#### Data provided ####
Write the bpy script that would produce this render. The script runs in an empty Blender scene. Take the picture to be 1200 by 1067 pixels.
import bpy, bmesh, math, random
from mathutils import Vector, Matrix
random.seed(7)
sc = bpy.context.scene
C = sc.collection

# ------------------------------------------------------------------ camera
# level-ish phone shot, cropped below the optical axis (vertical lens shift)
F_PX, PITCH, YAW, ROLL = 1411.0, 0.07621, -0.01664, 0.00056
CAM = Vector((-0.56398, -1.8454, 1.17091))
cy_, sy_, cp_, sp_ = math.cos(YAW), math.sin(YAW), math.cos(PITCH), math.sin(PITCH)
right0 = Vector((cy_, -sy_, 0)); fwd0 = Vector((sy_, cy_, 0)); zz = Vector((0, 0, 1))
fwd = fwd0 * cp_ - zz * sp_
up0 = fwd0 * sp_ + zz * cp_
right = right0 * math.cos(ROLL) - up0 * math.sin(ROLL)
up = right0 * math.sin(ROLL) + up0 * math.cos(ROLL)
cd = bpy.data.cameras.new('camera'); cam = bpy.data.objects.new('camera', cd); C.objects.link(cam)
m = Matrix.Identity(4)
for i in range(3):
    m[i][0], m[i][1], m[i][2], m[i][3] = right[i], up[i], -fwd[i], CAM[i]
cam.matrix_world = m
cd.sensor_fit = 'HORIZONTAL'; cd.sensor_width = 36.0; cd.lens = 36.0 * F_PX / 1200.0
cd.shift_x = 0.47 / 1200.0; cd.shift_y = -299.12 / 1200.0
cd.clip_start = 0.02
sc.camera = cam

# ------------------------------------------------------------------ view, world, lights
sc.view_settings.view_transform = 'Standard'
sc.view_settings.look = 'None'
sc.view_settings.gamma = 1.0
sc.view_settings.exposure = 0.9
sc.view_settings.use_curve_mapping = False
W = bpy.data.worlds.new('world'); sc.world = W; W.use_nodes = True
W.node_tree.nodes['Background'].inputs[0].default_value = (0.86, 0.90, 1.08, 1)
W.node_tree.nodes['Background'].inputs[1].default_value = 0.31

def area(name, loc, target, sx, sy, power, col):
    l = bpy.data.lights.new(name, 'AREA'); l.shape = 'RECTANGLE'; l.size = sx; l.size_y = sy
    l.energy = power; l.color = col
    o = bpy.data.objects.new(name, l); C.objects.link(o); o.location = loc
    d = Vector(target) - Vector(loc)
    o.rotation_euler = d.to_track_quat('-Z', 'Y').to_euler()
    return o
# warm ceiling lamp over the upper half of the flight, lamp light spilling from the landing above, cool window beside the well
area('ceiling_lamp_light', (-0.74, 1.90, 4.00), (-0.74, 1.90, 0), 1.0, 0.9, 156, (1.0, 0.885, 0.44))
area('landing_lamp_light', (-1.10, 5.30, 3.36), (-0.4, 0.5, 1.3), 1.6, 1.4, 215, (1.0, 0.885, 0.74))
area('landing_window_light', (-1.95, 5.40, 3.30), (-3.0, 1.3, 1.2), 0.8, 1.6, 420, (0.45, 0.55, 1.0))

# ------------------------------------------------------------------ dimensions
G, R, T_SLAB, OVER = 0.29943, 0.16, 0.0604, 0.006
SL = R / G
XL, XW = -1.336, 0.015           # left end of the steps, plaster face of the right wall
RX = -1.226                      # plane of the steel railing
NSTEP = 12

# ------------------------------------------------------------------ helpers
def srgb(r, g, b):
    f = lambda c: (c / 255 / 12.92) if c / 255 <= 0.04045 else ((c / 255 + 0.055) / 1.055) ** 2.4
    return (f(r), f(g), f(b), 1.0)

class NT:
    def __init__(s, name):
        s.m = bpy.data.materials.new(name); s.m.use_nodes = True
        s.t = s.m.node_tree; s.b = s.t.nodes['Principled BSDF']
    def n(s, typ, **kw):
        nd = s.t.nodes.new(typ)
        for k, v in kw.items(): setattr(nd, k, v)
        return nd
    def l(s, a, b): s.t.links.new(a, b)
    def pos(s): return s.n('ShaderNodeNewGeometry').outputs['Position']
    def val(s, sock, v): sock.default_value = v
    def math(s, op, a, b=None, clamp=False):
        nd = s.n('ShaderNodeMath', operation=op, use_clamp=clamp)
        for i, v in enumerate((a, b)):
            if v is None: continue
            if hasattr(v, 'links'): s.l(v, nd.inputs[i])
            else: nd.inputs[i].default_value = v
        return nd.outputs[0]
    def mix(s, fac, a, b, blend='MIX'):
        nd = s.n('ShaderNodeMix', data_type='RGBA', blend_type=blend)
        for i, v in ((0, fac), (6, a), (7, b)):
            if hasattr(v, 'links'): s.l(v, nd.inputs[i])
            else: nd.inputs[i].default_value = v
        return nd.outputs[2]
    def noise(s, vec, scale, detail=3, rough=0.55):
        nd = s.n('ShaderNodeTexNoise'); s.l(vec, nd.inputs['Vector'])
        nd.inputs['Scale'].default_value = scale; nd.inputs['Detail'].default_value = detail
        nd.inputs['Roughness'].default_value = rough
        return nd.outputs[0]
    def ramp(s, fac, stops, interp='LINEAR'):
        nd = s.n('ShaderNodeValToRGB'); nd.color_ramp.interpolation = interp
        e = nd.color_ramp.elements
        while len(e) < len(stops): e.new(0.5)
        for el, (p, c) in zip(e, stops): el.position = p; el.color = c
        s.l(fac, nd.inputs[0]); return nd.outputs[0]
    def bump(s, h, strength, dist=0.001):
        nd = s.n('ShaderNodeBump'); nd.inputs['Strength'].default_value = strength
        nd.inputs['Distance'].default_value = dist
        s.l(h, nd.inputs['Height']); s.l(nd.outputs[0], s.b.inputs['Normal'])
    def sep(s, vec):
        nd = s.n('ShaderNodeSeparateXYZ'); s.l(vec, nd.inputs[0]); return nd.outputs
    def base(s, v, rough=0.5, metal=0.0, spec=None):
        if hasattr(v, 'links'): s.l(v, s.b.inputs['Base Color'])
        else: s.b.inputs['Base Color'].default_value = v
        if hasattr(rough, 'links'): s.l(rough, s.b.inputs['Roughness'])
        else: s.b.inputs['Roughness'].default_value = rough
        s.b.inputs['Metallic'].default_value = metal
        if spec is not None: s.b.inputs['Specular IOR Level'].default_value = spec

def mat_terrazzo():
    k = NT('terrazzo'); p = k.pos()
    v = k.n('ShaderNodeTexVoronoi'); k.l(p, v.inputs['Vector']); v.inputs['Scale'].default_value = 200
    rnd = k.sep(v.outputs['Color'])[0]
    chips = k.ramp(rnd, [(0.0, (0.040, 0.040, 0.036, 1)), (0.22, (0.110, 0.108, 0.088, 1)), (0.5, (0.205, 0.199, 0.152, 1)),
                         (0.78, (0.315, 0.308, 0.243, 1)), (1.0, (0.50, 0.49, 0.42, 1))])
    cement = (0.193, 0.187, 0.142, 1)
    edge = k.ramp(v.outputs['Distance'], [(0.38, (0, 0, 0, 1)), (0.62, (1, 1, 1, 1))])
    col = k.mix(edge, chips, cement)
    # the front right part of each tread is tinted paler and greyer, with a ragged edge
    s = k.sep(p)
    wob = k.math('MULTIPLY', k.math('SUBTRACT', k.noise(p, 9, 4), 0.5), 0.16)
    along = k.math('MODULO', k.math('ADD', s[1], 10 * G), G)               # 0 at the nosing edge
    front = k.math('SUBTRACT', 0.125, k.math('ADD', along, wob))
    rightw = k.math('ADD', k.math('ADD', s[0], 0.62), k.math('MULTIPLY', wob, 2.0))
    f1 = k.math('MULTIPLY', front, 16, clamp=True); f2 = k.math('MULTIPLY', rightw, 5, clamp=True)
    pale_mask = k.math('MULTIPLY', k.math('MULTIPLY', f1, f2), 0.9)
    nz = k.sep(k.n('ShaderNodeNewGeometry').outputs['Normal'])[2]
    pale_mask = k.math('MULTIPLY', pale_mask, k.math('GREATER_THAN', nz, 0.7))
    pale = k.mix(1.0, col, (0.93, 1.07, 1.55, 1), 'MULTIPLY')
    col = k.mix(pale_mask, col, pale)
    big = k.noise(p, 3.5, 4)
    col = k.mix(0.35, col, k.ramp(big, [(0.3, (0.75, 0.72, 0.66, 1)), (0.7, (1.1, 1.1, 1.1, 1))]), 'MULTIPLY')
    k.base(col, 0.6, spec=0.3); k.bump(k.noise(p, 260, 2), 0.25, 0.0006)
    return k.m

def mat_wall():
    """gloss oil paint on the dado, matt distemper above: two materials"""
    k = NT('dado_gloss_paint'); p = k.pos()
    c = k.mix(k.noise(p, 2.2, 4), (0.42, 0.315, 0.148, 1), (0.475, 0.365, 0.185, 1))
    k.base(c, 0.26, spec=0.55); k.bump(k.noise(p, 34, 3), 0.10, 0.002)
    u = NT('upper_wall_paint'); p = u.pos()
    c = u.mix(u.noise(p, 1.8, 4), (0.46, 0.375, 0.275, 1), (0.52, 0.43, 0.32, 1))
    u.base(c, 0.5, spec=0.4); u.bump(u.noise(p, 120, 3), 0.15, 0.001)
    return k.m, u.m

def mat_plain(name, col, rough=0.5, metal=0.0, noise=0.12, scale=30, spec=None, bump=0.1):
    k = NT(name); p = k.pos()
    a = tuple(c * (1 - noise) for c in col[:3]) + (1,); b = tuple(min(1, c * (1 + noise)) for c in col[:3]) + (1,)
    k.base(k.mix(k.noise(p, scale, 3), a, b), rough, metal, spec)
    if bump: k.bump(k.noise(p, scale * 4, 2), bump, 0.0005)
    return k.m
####
Produce the lines from the top of the listing through the "C = sc.collection" line exactly as they appear, with no additional output.

*Output of the task*:
Write the bpy script that would produce this render. The script runs in an empty Blender scene. Take the picture to be 1200 by 1067 pixels.
import bpy, bmesh, math, random
from mathutils import Vector, Matrix
random.seed(7)
sc = bpy.context.scene
C = sc.collection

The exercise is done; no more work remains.